DIRECTION ▸ Print the listing in its entirety and exactly, leaving out images.

RECORDED INFORMATION ▸
— Begin —

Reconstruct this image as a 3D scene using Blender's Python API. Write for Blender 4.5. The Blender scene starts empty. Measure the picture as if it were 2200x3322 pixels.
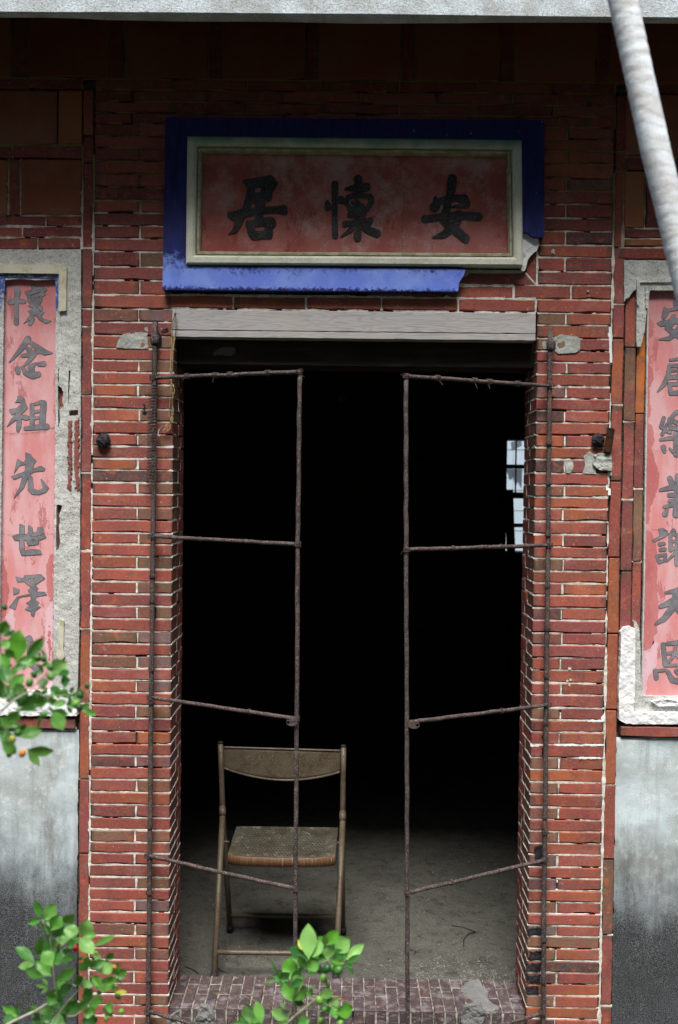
import bpy, math, random
import numpy as np
from mathutils import Matrix, Vector, Euler
random.seed(7)
R = math.radians
sc = bpy.context.scene
COL = sc.collection

# ------------------------------------------------------------------ camera, sky, sun, exposure
FPX = 3400.0
CAMP = Vector((0.0, -3.4, 1.75))
CM = (Matrix.Rotation(R(0.40), 4, 'Z') @ Matrix.Rotation(R(90 - 1.36), 4, 'X') @ Matrix.Rotation(R(0.68), 4, 'Z'))
cd = bpy.data.cameras.new('camera')
cam = bpy.data.objects.new('camera', cd)
COL.objects.link(cam)
cam.matrix_world = Matrix.Translation(CAMP) @ CM
cd.sensor_fit = 'VERTICAL'
cd.sensor_height = 36.0
cd.lens = 36.0 * FPX / 3322.0
cd.clip_start = 0.05
cd.clip_end = 400
cd.dof.use_dof = True
cd.dof.focus_distance = 3.42
cd.dof.aperture_fstop = 4.6
sc.camera = cam

SUN_EL, SUN_ROT = 62.0, 6.0          # soft light from high over the camera's shoulder
w = bpy.data.worlds.new('World')
sc.world = w
w.use_nodes = True
nt = w.node_tree
sky = nt.nodes.new('ShaderNodeTexSky')
sky.sky_type = 'NISHITA'
sky.sun_disc = False
sky.sun_elevation = R(SUN_EL)
sky.sun_rotation = R(180 - SUN_ROT)
sky.dust_density = 3.0
sky.air_density = 1.0
nt.links.new(sky.outputs[0], nt.nodes['Background'].inputs[0])
nt.nodes['Background'].inputs[1].default_value = 0.05
sl = bpy.data.lights.new('sun', 'SUN')
sl.energy = 1.5
sl.angle = R(28)
sl.color = (1.0, 0.965, 0.92)
sun = bpy.data.objects.new('sun', sl)
COL.objects.link(sun)
sun.rotation_euler = (R(90 - SUN_EL), 0, R(-SUN_ROT))
sc.view_settings.view_transform = 'Standard'
sc.view_settings.look = 'None'
sc.view_settings.gamma = 1
sc.view_settings.use_curve_mapping = False
sc.view_settings.exposure = 1.9

# ------------------------------------------------------------------ helpers
def W(px, py, Y=0.0):
    d = CM.to_3x3() @ Vector(((px - 1100) / FPX, -(py - 1661) / FPX, -1))
    t = (Y - CAMP.y) / d.y
    return CAMP + d * t
_M = np.array(CM.to_3x3())
def Wn(px, py, Y):
    px = np.asarray(px, float); py = np.asarray(py, float)
    d = np.stack([(px - 1100) / FPX, -(py - 1661) / FPX, -np.ones_like(px)], -1) @ _M.T
    t = (Y - CAMP.y) / d[..., 1]
    return np.array(CAMP) + d * t[..., None]
def X(px, py, Y=0.0): return W(px, py, Y).x
def Z(px, py, Y=0.0): return W(px, py, Y).z

def new_obj(name, me, mat=None, parent=None, loc=None):
    o = bpy.data.objects.new(name, me)
    COL.objects.link(o)
    if me is not None and mat is not None and len(me.materials) == 0:
        me.materials.append(mat)
    if parent is not None:
        o.parent = parent
        o.matrix_parent_inverse = Matrix.Identity(4)
    if loc is not None: o.location = loc
    return o
def thing(name, label, cat, loc=(0, 0, 0), group=None):
    o = bpy.data.objects.new(name, None)
    COL.objects.link(o)
    o.location = loc
    o.empty_display_size = 0.05
    o['label'] = label; o['category'] = cat
    if group: o['group'] = group
    return o
def tag(o, label, cat, group=None):
    o['label'] = label; o['category'] = cat
    if group: o['group'] = group
    return o
def struct(o):
    o['kind'] = 'structure'
    return o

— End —

SOLUTION FOR THIS EXERCISE ▸
Reconstruct this image as a 3D scene using Blender's Python API. Write for Blender 4.5. The Blender scene starts empty. Measure the picture as if it were 2200x3322 pixels.
import bpy, math, random
import numpy as np
from mathutils import Matrix, Vector, Euler
random.seed(7)
R = math.radians
sc = bpy.context.scene
COL = sc.collection

# ------------------------------------------------------------------ camera, sky, sun, exposure
FPX = 3400.0
CAMP = Vector((0.0, -3.4, 1.75))
CM = (Matrix.Rotation(R(0.40), 4, 'Z') @ Matrix.Rotation(R(90 - 1.36), 4, 'X') @ Matrix.Rotation(R(0.68), 4, 'Z'))
cd = bpy.data.cameras.new('camera')
cam = bpy.data.objects.new('camera', cd)
COL.objects.link(cam)
cam.matrix_world = Matrix.Translation(CAMP) @ CM
cd.sensor_fit = 'VERTICAL'
cd.sensor_height = 36.0
cd.lens = 36.0 * FPX / 3322.0
cd.clip_start = 0.05
cd.clip_end = 400
cd.dof.use_dof = True
cd.dof.focus_distance = 3.42
cd.dof.aperture_fstop = 4.6
sc.camera = cam

SUN_EL, SUN_ROT = 62.0, 6.0          # soft light from high over the camera's shoulder
w = bpy.data.worlds.new('World')
sc.world = w
w.use_nodes = True
nt = w.node_tree
sky = nt.nodes.new('ShaderNodeTexSky')
sky.sky_type = 'NISHITA'
sky.sun_disc = False
sky.sun_elevation = R(SUN_EL)
sky.sun_rotation = R(180 - SUN_ROT)
sky.dust_density = 3.0
sky.air_density = 1.0
nt.links.new(sky.outputs[0], nt.nodes['Background'].inputs[0])
nt.nodes['Background'].inputs[1].default_value = 0.05
sl = bpy.data.lights.new('sun', 'SUN')
sl.energy = 1.5
sl.angle = R(28)
sl.color = (1.0, 0.965, 0.92)
sun = bpy.data.objects.new('sun', sl)
COL.objects.link(sun)
sun.rotation_euler = (R(90 - SUN_EL), 0, R(-SUN_ROT))
sc.view_settings.view_transform = 'Standard'
sc.view_settings.look = 'None'
sc.view_settings.gamma = 1
sc.view_settings.use_curve_mapping = False
sc.view_settings.exposure = 1.9

# ------------------------------------------------------------------ helpers
def W(px, py, Y=0.0):
    d = CM.to_3x3() @ Vector(((px - 1100) / FPX, -(py - 1661) / FPX, -1))
    t = (Y - CAMP.y) / d.y
    return CAMP + d * t
_M = np.array(CM.to_3x3())
def Wn(px, py, Y):
    px = np.asarray(px, float); py = np.asarray(py, float)
    d = np.stack([(px - 1100) / FPX, -(py - 1661) / FPX, -np.ones_like(px)], -1) @ _M.T
    t = (Y - CAMP.y) / d[..., 1]
    return np.array(CAMP) + d * t[..., None]
def X(px, py, Y=0.0): return W(px, py, Y).x
def Z(px, py, Y=0.0): return W(px, py, Y).z

def new_obj(name, me, mat=None, parent=None, loc=None):
    o = bpy.data.objects.new(name, me)
    COL.objects.link(o)
    if me is not None and mat is not None and len(me.materials) == 0:
        me.materials.append(mat)
    if parent is not None:
        o.parent = parent
        o.matrix_parent_inverse = Matrix.Identity(4)
    if loc is not None: o.location = loc
    return o
def thing(name, label, cat, loc=(0, 0, 0), group=None):
    o = bpy.data.objects.new(name, None)
    COL.objects.link(o)
    o.location = loc
    o.empty_display_size = 0.05
    o['label'] = label; o['category'] = cat
    if group: o['group'] = group
    return o
def tag(o, label, cat, group=None):
    o['label'] = label; o['category'] = cat
    if group: o['group'] = group
    return o
def struct(o):
    o['kind'] = 'structure'
    return o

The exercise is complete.